You’re ignorant! A common apologia for gentrification—which is a class thing, but because class and race are often closely connected in America, it can appear to be a racial thing—is that it just happens, as though it’s a natural occurrence. But it’s as natural as the subway!
There’s a kind of transformation that can occur organically: artists, say, can move into a new place because it’s more affordable than their other options; for example, this is happening right now (more or less) in Sunset Park. But few people yet are bemoaning the gentrification of Sunset Park because the artists coexist with the vibrant ethnic populations. Eighth Avenue is still Chinese as Beijing; Spanish is still the dominant language on Fifth Avenue. You could once have told a similar story about Williamsburg; look at the data: between 1980 and 2000, the median income of the neighborhood rose 38 percent. Between 2005 and 2009, it jumped 76 percent, double what it had in two decades and way more than in the city as a whole. That time period also happens to coincide with the rezoning of the waterfront and the construction of large luxury condo towers, a rezoning that didn’t occur naturally but was carefully crafted by the Bloomberg administration.

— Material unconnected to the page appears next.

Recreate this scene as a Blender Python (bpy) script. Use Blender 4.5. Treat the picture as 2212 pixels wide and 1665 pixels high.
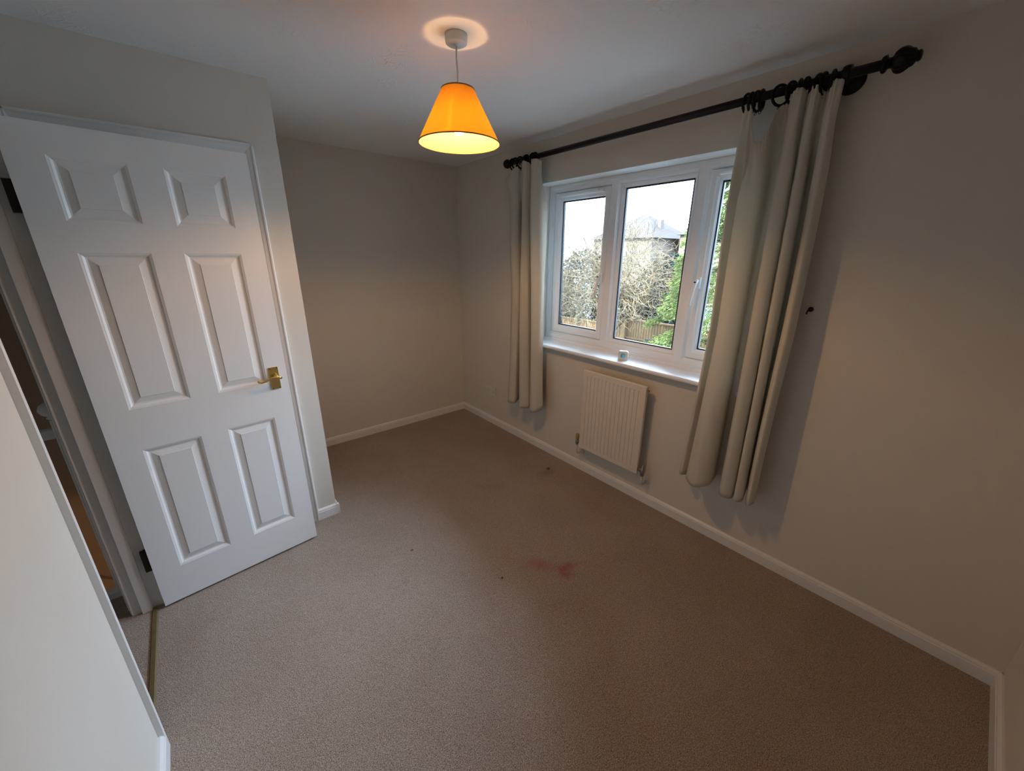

It’s this sort of development that really changes the city for the worse. It’s the housing developments that working class people can’t afford to stand near, let alone live in; it’s the landlords who will only rent to national chains because they have deeper pockets, so our streets become homogenized by corporate monoculture; it’s the neighbors who fear the city, who lock themselves into fortified lairs and only interact with the rest of us indirectly, when they’re calling the police on us.
You want to live in New York? It doesn’t matter to most of us if you’re black or white (or Latino, or Asian, or Middle Eastern, or so on). It just matters that you’re not so superrich you use your money to exclude the people who’ve been living and working here for generations—that is, it just matters you’re not a jerk, not just in your attitude to individuals but in your attitude to the whole world.